• **Given records**:
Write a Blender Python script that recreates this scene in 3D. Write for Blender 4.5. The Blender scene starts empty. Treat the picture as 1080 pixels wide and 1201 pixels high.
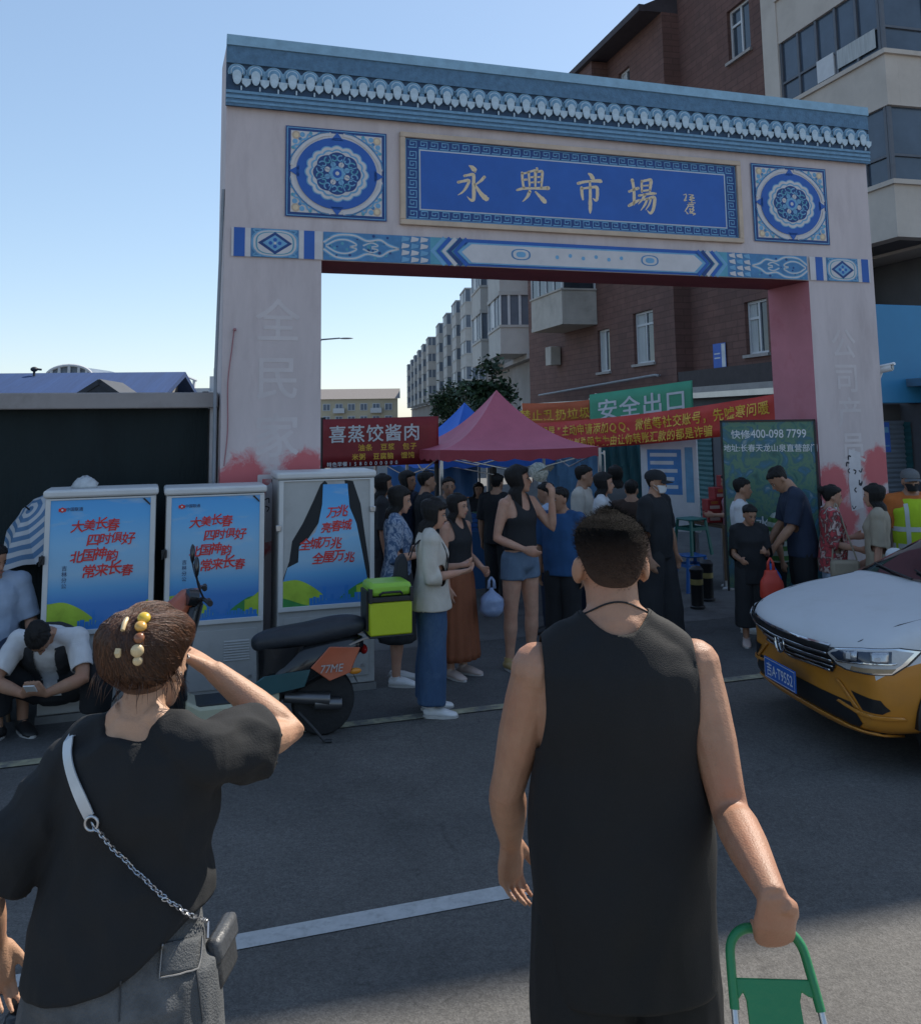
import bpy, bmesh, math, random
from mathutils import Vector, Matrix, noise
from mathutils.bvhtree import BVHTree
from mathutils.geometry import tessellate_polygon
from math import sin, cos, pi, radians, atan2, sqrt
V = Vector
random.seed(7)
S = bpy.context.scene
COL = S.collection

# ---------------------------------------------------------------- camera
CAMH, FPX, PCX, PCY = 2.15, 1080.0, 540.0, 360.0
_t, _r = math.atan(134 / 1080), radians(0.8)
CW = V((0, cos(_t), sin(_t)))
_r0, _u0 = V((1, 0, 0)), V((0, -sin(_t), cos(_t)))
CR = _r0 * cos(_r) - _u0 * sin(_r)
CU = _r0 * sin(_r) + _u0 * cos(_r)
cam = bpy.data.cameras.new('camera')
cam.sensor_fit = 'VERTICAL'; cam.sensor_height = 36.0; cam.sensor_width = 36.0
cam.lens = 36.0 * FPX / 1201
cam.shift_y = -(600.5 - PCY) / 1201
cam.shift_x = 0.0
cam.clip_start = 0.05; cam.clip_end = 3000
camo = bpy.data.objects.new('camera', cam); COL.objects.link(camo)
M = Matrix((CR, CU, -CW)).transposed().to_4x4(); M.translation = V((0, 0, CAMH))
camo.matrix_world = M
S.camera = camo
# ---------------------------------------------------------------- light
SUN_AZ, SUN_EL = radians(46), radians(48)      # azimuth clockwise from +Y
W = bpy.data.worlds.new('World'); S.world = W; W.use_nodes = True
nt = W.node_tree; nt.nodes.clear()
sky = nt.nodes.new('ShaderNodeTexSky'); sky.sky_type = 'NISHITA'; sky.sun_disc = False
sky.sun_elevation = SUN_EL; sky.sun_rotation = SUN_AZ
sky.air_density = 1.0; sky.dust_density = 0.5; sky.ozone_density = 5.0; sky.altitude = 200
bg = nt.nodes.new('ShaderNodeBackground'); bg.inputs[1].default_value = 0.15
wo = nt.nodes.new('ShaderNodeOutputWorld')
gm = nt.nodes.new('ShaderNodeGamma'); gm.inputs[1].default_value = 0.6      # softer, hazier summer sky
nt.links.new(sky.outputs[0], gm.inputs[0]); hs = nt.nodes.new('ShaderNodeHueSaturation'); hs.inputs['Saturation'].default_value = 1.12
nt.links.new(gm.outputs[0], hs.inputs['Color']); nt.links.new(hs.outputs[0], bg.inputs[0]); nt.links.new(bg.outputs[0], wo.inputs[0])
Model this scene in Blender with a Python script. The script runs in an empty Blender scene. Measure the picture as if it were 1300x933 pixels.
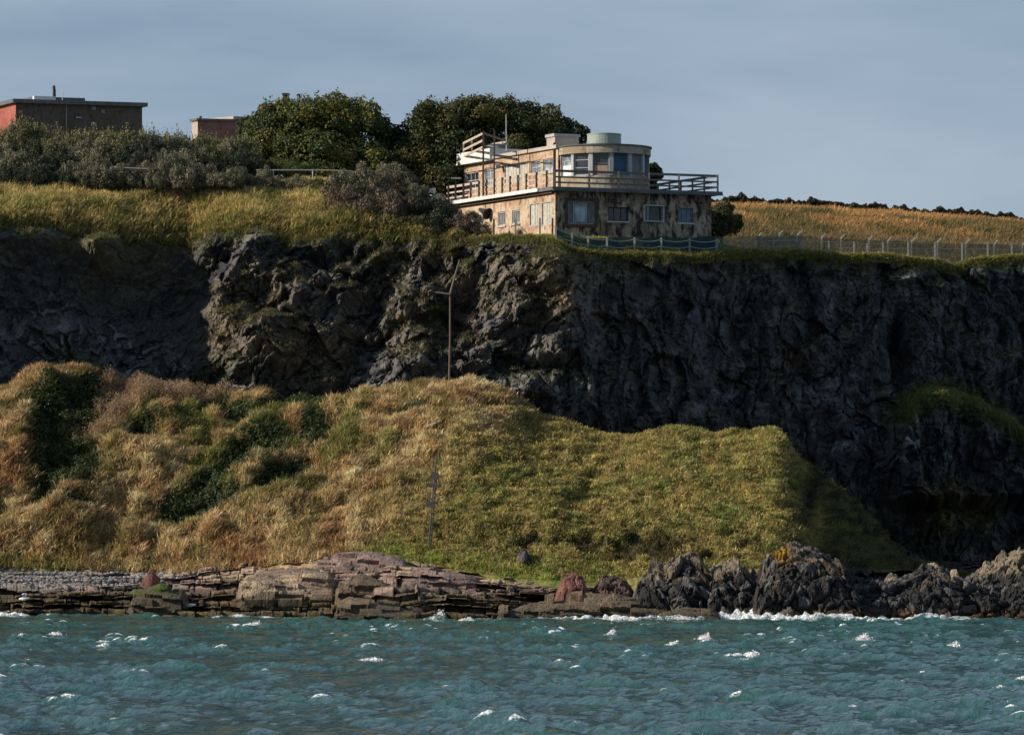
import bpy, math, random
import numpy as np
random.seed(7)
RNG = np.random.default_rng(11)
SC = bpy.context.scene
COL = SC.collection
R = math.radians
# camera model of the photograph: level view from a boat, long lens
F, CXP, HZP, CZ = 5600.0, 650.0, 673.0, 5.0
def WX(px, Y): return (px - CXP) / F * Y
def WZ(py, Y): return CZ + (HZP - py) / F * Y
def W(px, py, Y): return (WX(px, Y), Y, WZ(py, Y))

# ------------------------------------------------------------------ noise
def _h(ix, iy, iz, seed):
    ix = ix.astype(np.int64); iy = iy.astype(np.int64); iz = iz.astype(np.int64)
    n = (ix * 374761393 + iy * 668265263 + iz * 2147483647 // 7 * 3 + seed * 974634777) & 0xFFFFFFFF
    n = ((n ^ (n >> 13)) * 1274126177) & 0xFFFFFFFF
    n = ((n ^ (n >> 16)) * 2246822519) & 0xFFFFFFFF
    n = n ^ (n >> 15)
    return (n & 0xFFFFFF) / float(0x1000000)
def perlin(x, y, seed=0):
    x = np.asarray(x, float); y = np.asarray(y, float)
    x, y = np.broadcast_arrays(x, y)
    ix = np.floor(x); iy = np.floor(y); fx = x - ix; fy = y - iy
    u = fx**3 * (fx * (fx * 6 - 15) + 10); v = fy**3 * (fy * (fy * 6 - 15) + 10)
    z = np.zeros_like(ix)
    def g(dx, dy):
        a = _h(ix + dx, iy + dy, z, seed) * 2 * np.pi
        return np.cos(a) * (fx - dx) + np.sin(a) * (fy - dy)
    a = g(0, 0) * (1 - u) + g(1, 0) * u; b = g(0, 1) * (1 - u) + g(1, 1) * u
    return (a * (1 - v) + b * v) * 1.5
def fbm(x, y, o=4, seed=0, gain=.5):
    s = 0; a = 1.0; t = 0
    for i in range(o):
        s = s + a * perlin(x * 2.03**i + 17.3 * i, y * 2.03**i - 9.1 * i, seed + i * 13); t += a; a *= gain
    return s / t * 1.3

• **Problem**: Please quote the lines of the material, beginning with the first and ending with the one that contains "COL = S.collection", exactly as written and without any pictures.

• **Result**:
Write a Blender Python script that recreates this scene in 3D. Write for Blender 4.5. The Blender scene starts empty. Treat the picture as 1080 pixels wide and 1201 pixels high.
import bpy, bmesh, math, random
from mathutils import Vector, Matrix, noise
from mathutils.bvhtree import BVHTree
from mathutils.geometry import tessellate_polygon
from math import sin, cos, pi, radians, atan2, sqrt
V = Vector
random.seed(7)
S = bpy.context.scene
COL = S.collection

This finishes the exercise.